Une réforme inachevée, p. 1 54 : 

Transformation de l’institution : tout s’est joué lorsque le Concile, retournant aux sources, a défini l’Église comme « le peuple de Dieu ». Depuis des siècles prévalait au contraire l’image d’une institution monarchique, de forme pyramidale : au sommet de la pyramide, le pape, puis, en descendant, les évêques, les prêtres, les simples fidèles enfin. Au premier concile du Vatican, en 1870, le sommet de la pyramide avait demandé et obtenu un accroissement considérable de ses pouvoirs, manifesté par la proclamation de l’infaillibilité pontificale.

Vatican et Saint-Siège, p. 183 :

Pourtant, les catholiques les plus séduits par le marxisme sont aussi — curieusement mais de façon logique — parmi les plus soupçonneux à l’égard de cette politique de détente avec l’Est. C’est qu’il s’agit d’une affaire de diplomates, qu’elle leur parait donc être une politique d’État plus que d’Église. Qu’un ambassadeur — fût-ce celui d’un pays communiste — soit accrédité près du Saint-Siège, les gêne. Car c’est rappeler l’existence de l’État du Vatican, c’est rappeler que l’Église est encore une puissance temporelle — même si sa souveraineté ne s’exerce plus que sur quelques hectares — et que le pape se comporte encore comme un souverain, un chef d’État. Ils rêvent d’une Église plus dépouillée des attributs de la puissance.
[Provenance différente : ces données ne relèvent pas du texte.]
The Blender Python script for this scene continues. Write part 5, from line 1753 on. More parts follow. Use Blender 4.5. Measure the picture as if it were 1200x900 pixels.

L’homme n’est pas libre si Dieu existe, p. 195 :

Marx n’a pas dit seulement que l’aliénation religieuse est le fruit de l’aliénation économique et le christianisme le reflet de l’immoralité foncière d’un monde où l’homme exploite l’homme. Il est allé plus loin : aucune créature, à ses yeux, ne peut être libre. L’homme n’est libre que s’il n’est pas créé. Il n’est libre que parce qu’il se crée lui-même, conquiert son humanité en transformant le monde. […] En résumé : ou bien l’homme n’est pas libre, ne sera jamais libre, et Dieu existe, ou bien l’homme peut se libérer, et Dieu n’existe pas. Impossible de sortir de ce dilemme.